- _The request_
Reproduce exactly the lines from the top of the records below through the line holding "from mathutils import".

[Stored dataset items]
★ ★ ★ ★

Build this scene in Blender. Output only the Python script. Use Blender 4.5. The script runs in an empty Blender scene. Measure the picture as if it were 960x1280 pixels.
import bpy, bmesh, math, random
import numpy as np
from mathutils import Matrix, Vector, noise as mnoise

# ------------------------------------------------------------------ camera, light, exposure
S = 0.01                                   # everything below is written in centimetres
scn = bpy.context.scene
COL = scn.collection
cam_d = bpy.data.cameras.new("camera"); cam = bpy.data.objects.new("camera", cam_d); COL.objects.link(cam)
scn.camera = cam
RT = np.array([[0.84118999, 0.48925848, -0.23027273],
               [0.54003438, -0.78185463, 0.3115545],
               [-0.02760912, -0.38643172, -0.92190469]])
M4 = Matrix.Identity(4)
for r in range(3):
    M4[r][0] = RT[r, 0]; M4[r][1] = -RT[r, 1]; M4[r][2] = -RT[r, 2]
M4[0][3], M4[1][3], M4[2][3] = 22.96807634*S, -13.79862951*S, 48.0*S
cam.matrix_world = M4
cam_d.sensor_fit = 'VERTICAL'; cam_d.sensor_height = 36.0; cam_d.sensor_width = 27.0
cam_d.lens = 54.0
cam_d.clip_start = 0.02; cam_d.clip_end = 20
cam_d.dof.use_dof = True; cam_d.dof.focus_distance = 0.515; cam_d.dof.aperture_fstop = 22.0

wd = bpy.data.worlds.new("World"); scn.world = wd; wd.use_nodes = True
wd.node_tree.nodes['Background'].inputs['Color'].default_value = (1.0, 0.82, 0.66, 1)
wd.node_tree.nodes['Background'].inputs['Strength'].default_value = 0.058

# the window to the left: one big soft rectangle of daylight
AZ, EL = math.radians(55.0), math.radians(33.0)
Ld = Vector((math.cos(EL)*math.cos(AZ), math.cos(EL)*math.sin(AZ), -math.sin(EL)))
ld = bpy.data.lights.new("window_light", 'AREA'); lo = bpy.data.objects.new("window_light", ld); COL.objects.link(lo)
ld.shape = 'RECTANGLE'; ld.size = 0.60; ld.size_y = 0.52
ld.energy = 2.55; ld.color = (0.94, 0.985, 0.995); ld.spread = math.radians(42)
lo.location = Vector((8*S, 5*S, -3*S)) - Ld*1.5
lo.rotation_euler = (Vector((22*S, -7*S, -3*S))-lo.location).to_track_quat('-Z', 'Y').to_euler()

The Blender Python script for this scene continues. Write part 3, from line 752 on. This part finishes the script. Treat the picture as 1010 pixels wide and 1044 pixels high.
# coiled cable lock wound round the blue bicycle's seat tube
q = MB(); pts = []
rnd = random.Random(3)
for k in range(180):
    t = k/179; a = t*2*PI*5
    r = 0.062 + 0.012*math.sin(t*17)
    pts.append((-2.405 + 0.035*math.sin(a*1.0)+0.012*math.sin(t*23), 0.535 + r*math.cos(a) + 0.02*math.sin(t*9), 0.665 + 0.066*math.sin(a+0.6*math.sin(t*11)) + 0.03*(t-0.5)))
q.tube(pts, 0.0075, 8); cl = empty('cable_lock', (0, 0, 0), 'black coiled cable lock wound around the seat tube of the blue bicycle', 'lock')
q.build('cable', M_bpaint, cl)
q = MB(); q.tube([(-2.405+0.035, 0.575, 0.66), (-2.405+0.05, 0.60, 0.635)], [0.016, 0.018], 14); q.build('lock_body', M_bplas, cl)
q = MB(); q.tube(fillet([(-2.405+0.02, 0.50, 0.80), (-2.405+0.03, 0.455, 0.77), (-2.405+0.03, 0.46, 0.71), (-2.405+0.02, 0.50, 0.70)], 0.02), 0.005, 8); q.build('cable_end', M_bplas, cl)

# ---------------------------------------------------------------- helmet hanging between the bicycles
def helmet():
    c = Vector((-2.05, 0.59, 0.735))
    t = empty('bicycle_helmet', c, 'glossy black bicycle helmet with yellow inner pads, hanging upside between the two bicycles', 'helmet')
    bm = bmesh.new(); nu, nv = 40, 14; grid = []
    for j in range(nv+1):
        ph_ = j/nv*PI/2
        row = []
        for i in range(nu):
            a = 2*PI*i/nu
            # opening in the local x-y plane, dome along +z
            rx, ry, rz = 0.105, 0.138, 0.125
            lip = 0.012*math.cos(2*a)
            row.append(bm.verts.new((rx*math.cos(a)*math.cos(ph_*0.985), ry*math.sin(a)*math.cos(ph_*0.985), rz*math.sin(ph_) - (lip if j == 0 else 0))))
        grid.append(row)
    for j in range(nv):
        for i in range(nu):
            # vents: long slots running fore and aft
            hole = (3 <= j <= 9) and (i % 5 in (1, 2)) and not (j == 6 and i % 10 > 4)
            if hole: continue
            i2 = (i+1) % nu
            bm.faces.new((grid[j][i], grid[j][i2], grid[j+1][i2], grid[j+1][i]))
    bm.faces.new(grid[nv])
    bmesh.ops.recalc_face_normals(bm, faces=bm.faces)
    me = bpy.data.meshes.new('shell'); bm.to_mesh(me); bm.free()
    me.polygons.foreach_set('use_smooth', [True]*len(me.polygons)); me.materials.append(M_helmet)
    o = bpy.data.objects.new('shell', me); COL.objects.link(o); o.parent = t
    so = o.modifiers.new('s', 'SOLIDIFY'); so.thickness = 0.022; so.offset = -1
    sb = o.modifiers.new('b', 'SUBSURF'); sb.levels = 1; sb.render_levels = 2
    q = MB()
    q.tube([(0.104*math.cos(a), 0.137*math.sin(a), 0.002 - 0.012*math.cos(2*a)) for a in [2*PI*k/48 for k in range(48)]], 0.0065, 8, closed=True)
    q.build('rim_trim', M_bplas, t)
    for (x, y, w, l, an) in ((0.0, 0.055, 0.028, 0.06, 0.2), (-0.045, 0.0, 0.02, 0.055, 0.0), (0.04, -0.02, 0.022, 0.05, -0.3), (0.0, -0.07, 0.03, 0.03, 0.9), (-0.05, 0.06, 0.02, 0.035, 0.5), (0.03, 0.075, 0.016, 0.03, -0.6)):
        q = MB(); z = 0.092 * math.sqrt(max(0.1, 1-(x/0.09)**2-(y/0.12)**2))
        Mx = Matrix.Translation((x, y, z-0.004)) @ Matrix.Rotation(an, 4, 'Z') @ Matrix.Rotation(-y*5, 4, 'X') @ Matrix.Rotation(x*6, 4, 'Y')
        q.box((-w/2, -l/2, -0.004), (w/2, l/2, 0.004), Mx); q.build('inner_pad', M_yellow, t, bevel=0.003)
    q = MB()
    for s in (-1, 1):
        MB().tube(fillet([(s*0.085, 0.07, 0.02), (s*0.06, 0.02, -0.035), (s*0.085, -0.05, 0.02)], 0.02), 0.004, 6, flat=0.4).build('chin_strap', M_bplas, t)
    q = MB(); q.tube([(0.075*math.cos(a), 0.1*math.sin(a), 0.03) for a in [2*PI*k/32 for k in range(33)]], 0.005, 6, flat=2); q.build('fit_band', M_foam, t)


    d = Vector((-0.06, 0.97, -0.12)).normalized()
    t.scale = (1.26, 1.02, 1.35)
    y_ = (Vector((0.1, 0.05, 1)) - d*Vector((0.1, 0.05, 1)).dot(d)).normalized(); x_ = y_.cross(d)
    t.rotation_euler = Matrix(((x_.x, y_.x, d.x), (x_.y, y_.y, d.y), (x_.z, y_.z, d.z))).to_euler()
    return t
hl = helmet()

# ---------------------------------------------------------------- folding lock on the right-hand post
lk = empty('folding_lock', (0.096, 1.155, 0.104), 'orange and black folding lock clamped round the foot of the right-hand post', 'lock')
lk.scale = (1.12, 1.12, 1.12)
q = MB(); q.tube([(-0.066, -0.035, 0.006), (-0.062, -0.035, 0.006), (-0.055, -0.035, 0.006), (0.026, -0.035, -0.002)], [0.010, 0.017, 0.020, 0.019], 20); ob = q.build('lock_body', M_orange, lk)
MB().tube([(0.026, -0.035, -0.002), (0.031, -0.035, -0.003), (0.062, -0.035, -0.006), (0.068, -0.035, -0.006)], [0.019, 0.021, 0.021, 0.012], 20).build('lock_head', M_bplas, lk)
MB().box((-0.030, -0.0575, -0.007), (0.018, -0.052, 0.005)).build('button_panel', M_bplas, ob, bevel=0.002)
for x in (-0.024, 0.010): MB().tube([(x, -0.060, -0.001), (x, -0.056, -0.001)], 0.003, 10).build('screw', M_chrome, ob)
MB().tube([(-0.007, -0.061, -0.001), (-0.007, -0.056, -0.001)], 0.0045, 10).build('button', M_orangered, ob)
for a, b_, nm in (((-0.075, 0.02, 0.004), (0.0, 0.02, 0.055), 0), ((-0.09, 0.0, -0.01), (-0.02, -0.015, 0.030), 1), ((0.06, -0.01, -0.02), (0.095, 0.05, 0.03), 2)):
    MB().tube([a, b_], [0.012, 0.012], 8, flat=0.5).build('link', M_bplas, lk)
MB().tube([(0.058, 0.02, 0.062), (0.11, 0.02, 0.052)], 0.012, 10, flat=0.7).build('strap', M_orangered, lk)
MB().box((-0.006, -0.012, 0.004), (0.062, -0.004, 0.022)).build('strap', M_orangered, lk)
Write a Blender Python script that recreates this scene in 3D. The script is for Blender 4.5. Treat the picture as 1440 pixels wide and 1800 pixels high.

★ ★ ★ ★

- _Written reply_
Build this scene in Blender. Output only the Python script. Use Blender 4.5. The script runs in an empty Blender scene. Measure the picture as if it were 960x1280 pixels.
import bpy, bmesh, math, random
import numpy as np
from mathutils import Matrix, Vector, noise as mnoise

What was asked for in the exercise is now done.